Brian Cox examines how talking..... slowly..... can make it sound..... as if he's making science accessible. To the masses.

By Philip Booth

We see lots of shots of Professor Cox looking thoughtful. In exotic locations. On a small scale, he was in a band, playing keyboards. But he also scales up, on a mooch grander scale, to be a Professor of Articulation Physics, at the British Broadcasting Condescension.

Each broadcast has the same core structure - a foundation of plodding narratives that would test the patience of a sloth, a contrasting mixture of massive over simplifications one minute juxtaposed with minute detail the next so that you never really follow any logical narrative and, of course, a regular punctuation of selfies with the aid of a helpful BBC camera crew (known in the business as providing 'Cox succour').

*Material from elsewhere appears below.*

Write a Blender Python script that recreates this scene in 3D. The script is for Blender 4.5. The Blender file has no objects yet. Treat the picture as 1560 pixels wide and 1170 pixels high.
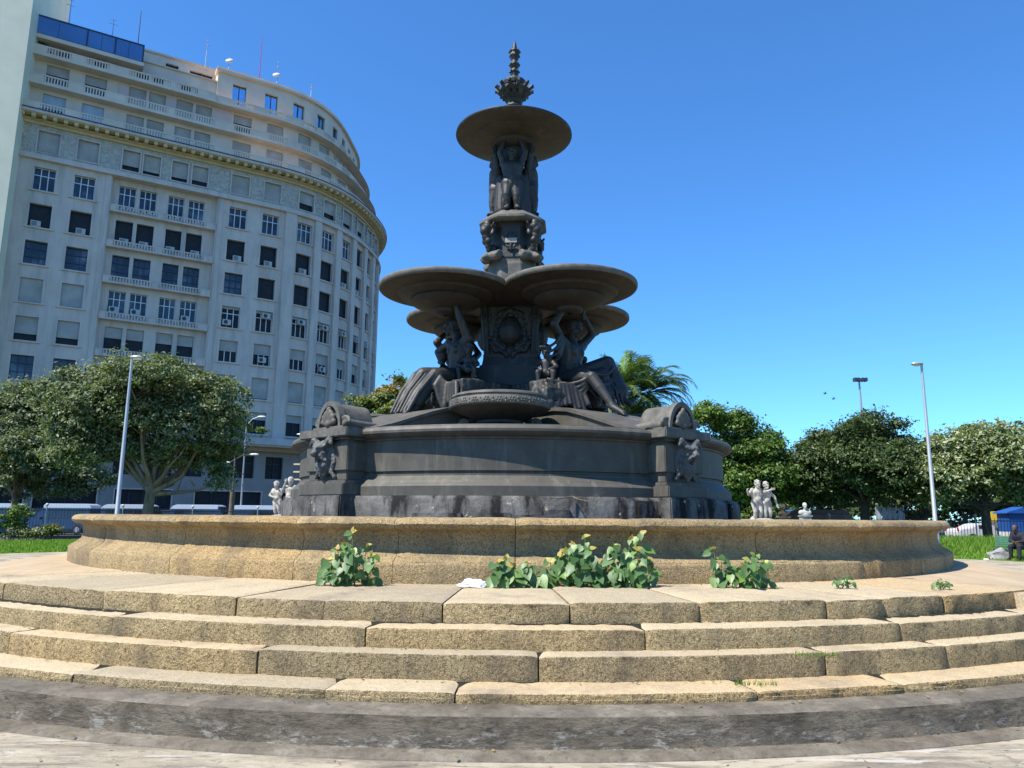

Brian takes you to places that he'd have you believe are incredibly dangerous and inaccessible. But if you examine the budget,  you'll see that Cox wasn't insured for any risky location shots and neither were the cameramen. In fact, The BBC Compliance department wouldn't let any star take the slightest risk as they couldn't get insurance. So all the action shots are faked and meaningless.

And the script is too boring to follow. So neither the words or images provide any stimulation at all. And all that energy is dissipated and lost, along with all the license fees that were burned in order to produce it.

That is the wonder of the BBC. It will keep going for thousands of years. Because it has unlimited potential and a bottomless supply of people to pay for it. And that is something Brian Cox can be forever grateful for.